Your image is the Dalai Lama, your mouth is Mahatma Ghandi and your heart is like that of a religious dictator. You are a deceiver and it is very sad that on the top of the suffering that they already have the Tibetan people have a leader like you. Tibetans have become fanatics. They say that the Dalai Lama is more important than the principle of Tibet. ... Please, if you feel like being like Gandhi, do not turn the Tibetan situation in the church dominated style of 17th century Europe” 

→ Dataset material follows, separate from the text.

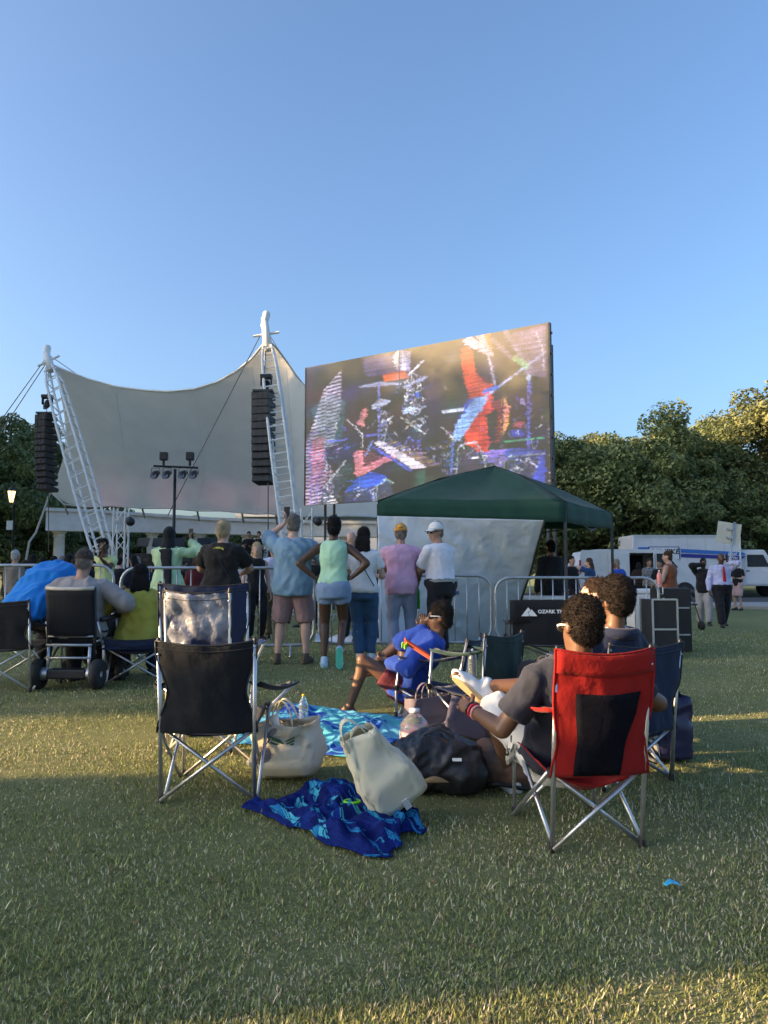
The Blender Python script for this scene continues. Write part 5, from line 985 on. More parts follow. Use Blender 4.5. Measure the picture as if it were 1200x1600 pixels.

-----An open letter to the Kundun written by Tibetans in exile 
(Sam, May 27, 1997 - Newsgroup 16).

Plato’s  cave

The shadow is the “other side” of a person, his “hidden face”, the shadows are his “occult depths”. Psychoanalysis teaches us that there are four ways of dealing with our shadow: we can deny it, suppress it, project it onto other people, or integrate it.
 
But the topic of the shadow does not just have a psychological dimension; ever since Plato’s famous analogy of the cave it has become one of the favorite motifs of Western philosophy. In his Politeia (The State), Plato tells of an  “unenlightened” people who inhabit a cave with their backs to the entrance. Outside shines the light of eternal and true reality, but as the people have turned their backs to it, all they see are the shadows of reality which flit sketchily across the walls of the cave before their eyes. Their human attentiveness is magically captivated by this shadowy world and they thus perceive only dreams and illusions, never higher reality itself. Should a cave dweller one day manage to escape this dusky dwelling, he would recognize that he had been living in a world of illusions.
 
This parable was adapted by Friedrich Nietzsche in Aphorism 108 of his Fröhliche Wissenschaft [The Gay Science] and — of interest here — linked to the figure of Buddha: “For centuries after Buddha had died,” Nietzsche wrote, “his shadow was still visible in a cave — a dreadful, spine-chilling shadow. God is dead: but man being the way he is, for centuries to come there will be caves in which his shadow is shown — and we — we must also triumph over his shadow”.
 
This aphorism encourages us to speculate about the Dalai Lama. He is, after all, worshipped as “God” or as a “living Buddha” (Kundun), as a supreme enlightened being. But, we could argue with Nietzsche, the true Buddha (“God”) is dead. Does this make the figure of the Dalai Lama nothing but a shadow? Are pseudo-dogmas, pseudo-rituals, and pseudo-mysteries all that remain of the original Buddhism? Did the historical Buddha Shakyamuni leave us with his “dreadful shadow” (the Dalai Lama) and have we been challenged to liberate ourselves from him? However, we could also speculate as to whether people perceive only the Dalai Lama’s silhouette since they still live in the cave of an unenlightened consciousness. If they were to leave this world of illusion, they might experience the Kundun as the supreme luminary and Supreme Buddha (ADI BUDDHA).
 
In our study of the Dalai Lama we offer concrete answers to these and similar metaphysical questions. To do this, however, we must lead our readers into (Nietzsche’s) cave, where the “dreadful shadow” of the Kundun (a “living Buddha”) appears on the wall. Up until now this cave has been closed to the public and could not be entered by the uninitiated.
 
Incidentally, every Tibetan temple possesses such an eerie room of shadows. Beside the various sacred chambers in which smiling Buddha statues emit peace and composure there are secret rooms known as gokhangs which can only be entered by a chosen few. In the dim light of flickering, half-drowned butter lamps, surrounded by rusty weapons, stuffed animals, and mummified body parts, the Tibetan terror gods reside in the gokhang. Here, the inhabitants of a violent and monstrous realm of darkness are assembled. In a figurative sense the gokhang symbolizes the dark ritualism of Lamaism and Tibet’s hidden history of violence. In order to truly get to know the Dalai Lama (the “living Buddha”) we must first descend into the “cave” (the gokhang) and there conduct a speleology of his religion.